The problem is though that by this point in the series Daniels would be seen as a force for good, a hero, and probably also be in close collaboration with Archer, so people would have been rooting for him for many episodes, identify with him, only to discover that he's on the wrong side (even though he's not "evil" as such). Not sure people would enjoy to be "cheated" for years in that manner.
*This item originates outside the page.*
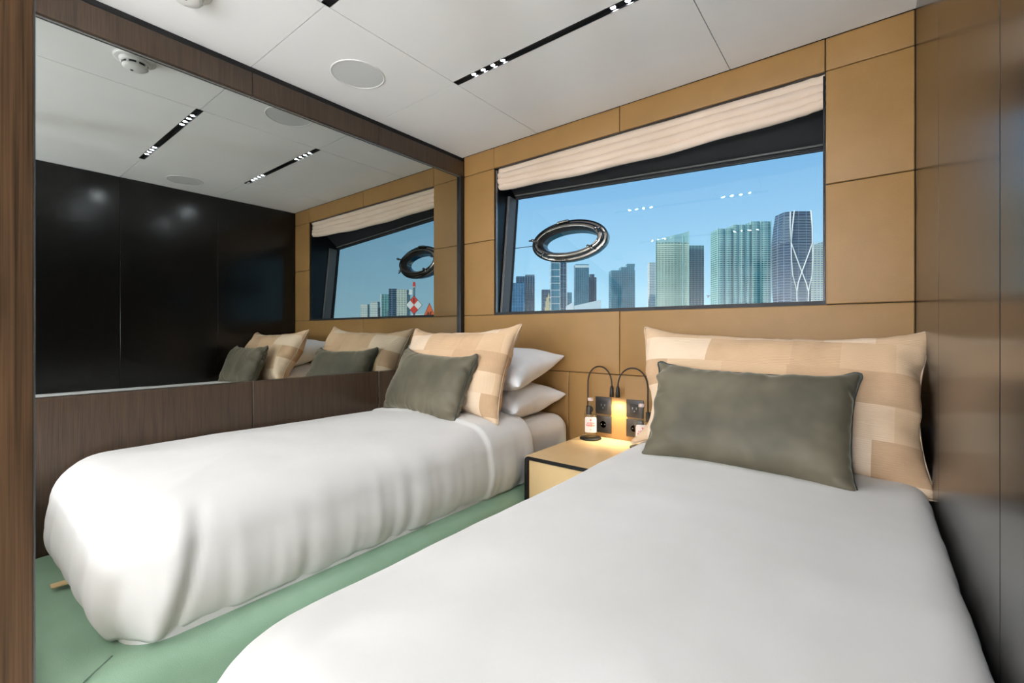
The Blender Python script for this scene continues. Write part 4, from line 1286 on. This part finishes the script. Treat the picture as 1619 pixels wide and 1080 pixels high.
def sign_text(txt, size, cen, off, parent):
    me = text_mesh(txt, size)
    for v in me.vertices:
        v.co = cen - Uv * v.co.x + Vector((0, 0, v.co.y)) + D_ * off
    me.update(); me.materials.append(M['nav_black'])
    o = bpy.data.objects.new('lettering', me); C.objects.link(o); under(o, parent)
sign_text('1', 0.55, c1 + Vector((0, 0, 0.40)), 0.05, nv)
bm = bmesh.new(); tube_bm(bm, [c1 - D_ * 0.12 + Vector((0, 0, -4.3)), c1 - D_ * 0.12 + Vector((0, 0, 1.55))], 0.09, 10)
under(bm_obj('pile', bm, M['c_grey']), nv)
bm = bmesh.new(); tube_bm(bm, [c1 + Vector((0, 0, 1.55)) - D_ * 0.12, c1 + Vector((0, 0, 1.62)) - D_ * 0.12], 0.17, 14); under(bm_obj('lantern_base', bm, M['nav_white']), nv)
bm = bmesh.new(); tube_bm(bm, [c1 + Vector((0, 0, 1.62)) - D_ * 0.12, c1 + Vector((0, 0, 1.98)) - D_ * 0.12, c1 + Vector((0, 0, 2.06)) - D_ * 0.12], [0.13, 0.11, 0.03], 14); under(bm_obj('lantern', bm, M['nav_red']), nv)
board(c1 + Uv * -0.30 + Vector((0, 0, 1.12)), [(-0.16, -0.2), (0.12, -0.24), (0.16, 0.2), (-0.10, 0.24)], M['nav_white'], 'solar_panel', nv)
nt = empty('daymark', (26.2, 27.0, ZW), 'orange triangular daymark board on a pile seen in the mirror', 'beacon')
c2 = Vector((26.17, 26.98, 2.30))
board(c2, [(0, 1.34), (0.60, -0.06), (-0.60, -0.06)], M['nav_black'], 'board_back', nt, -0.03)
board(c2, [(0, 1.24), (0.55, 0.0), (-0.55, 0.0)], M['nav_orange'], 'triangle_board', nt)
sign_text('36', 0.52, c2 + Vector((0, 0, 0.34)), 0.05, nt)
bm = bmesh.new(); tube_bm(bm, [c2 - D_ * 0.12 + Vector((0, 0, -3.1)), c2 - D_ * 0.12 + Vector((0, 0, 0.5))], 0.09, 10)
under(bm_obj('pile', bm, M['c_grey']), nt)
To give an analogue with the earlier Harry Potter example: Suppose that in the last few pages of the final book, it turned out that Hermione (or Ron) was a Voldemort incarnation all along, building trust for years, only to be able to strike at the instant Harry was at his most vulnerable, critical time. Plotwise, it would be a great twist, but I'm still not sure the readers would appreciate it.
 
It is a very long review and I didn't read all. No, I am not the "lol, I didn't read" type, but it had started with too many wrong information. Suliban war not Kzinti slave race, Shatner didn't write S1E9 (Did he ever write a ST episode?) , etc. I don't remember when said Daniels to Archer that Klingons, Vulcans and Cardassians didn't make it. Archer didn't know about Cardassians at all. I am not sure, if he/she really watch the show. So I gave up. :ack:
Sorry, for my ignorance but where did the guy get all those "information" ?
 
It was all his own speculation on how the show could have been set up. Its not a bad what-if story.
 
I think time travel has become generally an overused device for bad Sci-Fi.

I like time travel on one speed setting, 1 sec/sec, relativity allowing.
 
Had they properly pre-planned the Temporal Cold War, it could have been amazing.

Instead they farted out whatever contradictory nonsense suited them at the time.